Fin allora dunque il Nunzio non aveva capito ancora, che i vincoli
effettivi di D. Pietro col Governo erano ben superiori a quelli
fittizii col Papa creati dal Breve, e tanto meno avea capito che le
tergiversazioni di D. Pietro, negli ultimi tempi, non erano state
spontanee ma prescritte dal Vicerè.
Quale fosse davvero l'opinione del Vicerè su quell'incidente, non
si potè sapere prima di un altro paio di settimane. D. Pietro non
si affrettò a parlare al Vicerè, o forse meglio, sollecitato dal
Nunzio, il Vicerè diede ad intendere che D. Pietro non gli avea
parlato ancora, e giunse fino a promettere, che non appena gli avrebbe
parlato, la spedizione della causa sarebbe stata commessa «conforme
a quello che comanda S. S.^{tà}»; ma intorno al Campanella disse di
nuovo, «bisogna lasciarlo star così per buon rispetto, per il tempo
che sarà necessario».--Queste notizie trasmesse a Roma non vi fecero
punto cattiva impressione; bastava che il comandamento di S. S.^{tà}
fosse per trionfare, il resto non importava nulla. Il 30 luglio[429]

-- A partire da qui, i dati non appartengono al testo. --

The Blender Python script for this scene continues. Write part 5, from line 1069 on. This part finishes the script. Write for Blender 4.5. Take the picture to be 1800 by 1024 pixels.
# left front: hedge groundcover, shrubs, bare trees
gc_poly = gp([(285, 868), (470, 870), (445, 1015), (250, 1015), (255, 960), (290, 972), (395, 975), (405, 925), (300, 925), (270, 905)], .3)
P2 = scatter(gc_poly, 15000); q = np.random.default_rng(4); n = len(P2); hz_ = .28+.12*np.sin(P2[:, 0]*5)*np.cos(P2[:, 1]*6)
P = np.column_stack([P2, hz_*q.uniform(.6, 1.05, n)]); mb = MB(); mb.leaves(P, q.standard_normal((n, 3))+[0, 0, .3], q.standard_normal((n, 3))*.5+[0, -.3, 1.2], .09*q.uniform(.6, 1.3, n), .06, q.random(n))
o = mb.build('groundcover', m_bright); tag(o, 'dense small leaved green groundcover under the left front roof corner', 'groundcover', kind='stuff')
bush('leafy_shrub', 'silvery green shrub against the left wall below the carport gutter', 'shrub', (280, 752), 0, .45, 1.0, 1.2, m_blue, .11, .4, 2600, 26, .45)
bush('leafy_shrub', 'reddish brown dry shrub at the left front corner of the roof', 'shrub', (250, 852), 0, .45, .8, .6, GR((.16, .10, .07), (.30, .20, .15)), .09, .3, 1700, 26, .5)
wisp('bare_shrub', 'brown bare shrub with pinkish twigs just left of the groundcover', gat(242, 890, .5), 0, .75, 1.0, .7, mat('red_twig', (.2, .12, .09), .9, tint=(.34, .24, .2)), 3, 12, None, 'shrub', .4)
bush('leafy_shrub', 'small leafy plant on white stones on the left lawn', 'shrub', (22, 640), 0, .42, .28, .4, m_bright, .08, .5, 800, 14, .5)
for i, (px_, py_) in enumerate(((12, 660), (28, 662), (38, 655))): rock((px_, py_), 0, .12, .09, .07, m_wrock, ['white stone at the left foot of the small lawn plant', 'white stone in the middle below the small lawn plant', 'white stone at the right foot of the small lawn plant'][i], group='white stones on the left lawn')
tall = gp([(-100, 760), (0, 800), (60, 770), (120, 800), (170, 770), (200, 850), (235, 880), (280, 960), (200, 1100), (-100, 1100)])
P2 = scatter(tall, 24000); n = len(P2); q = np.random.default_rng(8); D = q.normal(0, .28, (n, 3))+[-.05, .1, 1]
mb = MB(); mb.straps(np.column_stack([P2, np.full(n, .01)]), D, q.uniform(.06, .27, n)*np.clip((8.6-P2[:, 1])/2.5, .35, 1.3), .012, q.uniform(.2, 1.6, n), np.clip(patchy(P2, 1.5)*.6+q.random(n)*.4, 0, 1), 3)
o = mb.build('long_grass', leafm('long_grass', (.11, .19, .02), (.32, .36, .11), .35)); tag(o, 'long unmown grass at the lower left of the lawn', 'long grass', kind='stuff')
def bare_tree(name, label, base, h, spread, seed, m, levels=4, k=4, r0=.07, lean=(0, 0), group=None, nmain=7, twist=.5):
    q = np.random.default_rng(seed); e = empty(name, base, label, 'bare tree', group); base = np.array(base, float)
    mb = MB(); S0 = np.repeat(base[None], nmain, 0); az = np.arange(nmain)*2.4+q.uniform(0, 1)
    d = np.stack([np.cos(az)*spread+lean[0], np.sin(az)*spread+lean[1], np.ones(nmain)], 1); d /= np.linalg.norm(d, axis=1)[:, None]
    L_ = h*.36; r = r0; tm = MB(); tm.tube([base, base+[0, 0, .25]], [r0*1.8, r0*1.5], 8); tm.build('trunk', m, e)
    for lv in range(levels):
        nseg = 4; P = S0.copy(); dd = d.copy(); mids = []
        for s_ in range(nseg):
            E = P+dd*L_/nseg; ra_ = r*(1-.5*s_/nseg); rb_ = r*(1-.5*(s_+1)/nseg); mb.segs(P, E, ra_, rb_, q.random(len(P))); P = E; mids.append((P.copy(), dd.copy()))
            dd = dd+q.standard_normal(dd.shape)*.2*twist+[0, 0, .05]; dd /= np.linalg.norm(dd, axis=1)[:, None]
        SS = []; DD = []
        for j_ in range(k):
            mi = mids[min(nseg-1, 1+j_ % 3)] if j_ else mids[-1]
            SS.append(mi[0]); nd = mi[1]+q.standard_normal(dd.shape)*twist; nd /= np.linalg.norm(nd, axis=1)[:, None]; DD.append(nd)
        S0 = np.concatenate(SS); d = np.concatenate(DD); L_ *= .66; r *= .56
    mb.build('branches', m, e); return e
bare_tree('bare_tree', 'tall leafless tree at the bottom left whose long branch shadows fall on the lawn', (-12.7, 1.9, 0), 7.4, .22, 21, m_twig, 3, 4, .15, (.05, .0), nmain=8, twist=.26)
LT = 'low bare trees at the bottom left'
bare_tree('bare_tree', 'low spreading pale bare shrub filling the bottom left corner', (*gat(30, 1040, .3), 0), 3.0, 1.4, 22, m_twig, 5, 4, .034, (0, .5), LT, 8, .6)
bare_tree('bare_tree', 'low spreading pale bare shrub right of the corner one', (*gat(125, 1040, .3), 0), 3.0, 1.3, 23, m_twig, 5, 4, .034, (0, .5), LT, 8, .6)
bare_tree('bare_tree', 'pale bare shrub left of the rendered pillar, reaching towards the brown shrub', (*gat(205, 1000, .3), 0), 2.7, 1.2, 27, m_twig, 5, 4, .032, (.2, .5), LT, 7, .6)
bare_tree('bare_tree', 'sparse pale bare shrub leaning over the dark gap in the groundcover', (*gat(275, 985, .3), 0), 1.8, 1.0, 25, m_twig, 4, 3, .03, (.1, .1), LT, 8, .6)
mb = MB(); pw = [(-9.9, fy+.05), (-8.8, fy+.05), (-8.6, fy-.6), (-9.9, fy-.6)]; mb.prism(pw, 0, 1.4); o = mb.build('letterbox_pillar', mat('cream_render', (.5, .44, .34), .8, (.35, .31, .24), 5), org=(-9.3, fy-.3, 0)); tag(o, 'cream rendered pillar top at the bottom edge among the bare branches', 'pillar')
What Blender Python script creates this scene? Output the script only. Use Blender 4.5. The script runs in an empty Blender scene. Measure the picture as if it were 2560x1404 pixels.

il Card.^l Borghese partecipava al Nunzio, che a S. S.^{tà} era
piaciuta la risoluzione sua di non ammettere a congiudice il de Vera
e farne capace il Vicerè, che ordinava si regolasse tuttavia conforme
alle lettere scritte ne' mesi passati, nè gli occorreva altro. E pel
Campanella? Nè S. S.^{tà}, nè alcuno de' Cardinali componenti la
Sacra Congregazione, innanzi a' quali la lettera del Nunzio era stata
letta, si diedero il menomo pensiero di lui: al contrario di quanto
si è finoggi creduto, a nessuno di loro importava che quell'infelice
rimanesse a languire nelle carceri di Castel S. Elmo e la spedizione
della sua causa fosse sospesa indefinitamente. Se vi era qualche
ragione per la quale non conveniva tenerlo nel Castel nuovo, perchè mai
non poteva il tribunale riunirsi nel Castel S. Elmo?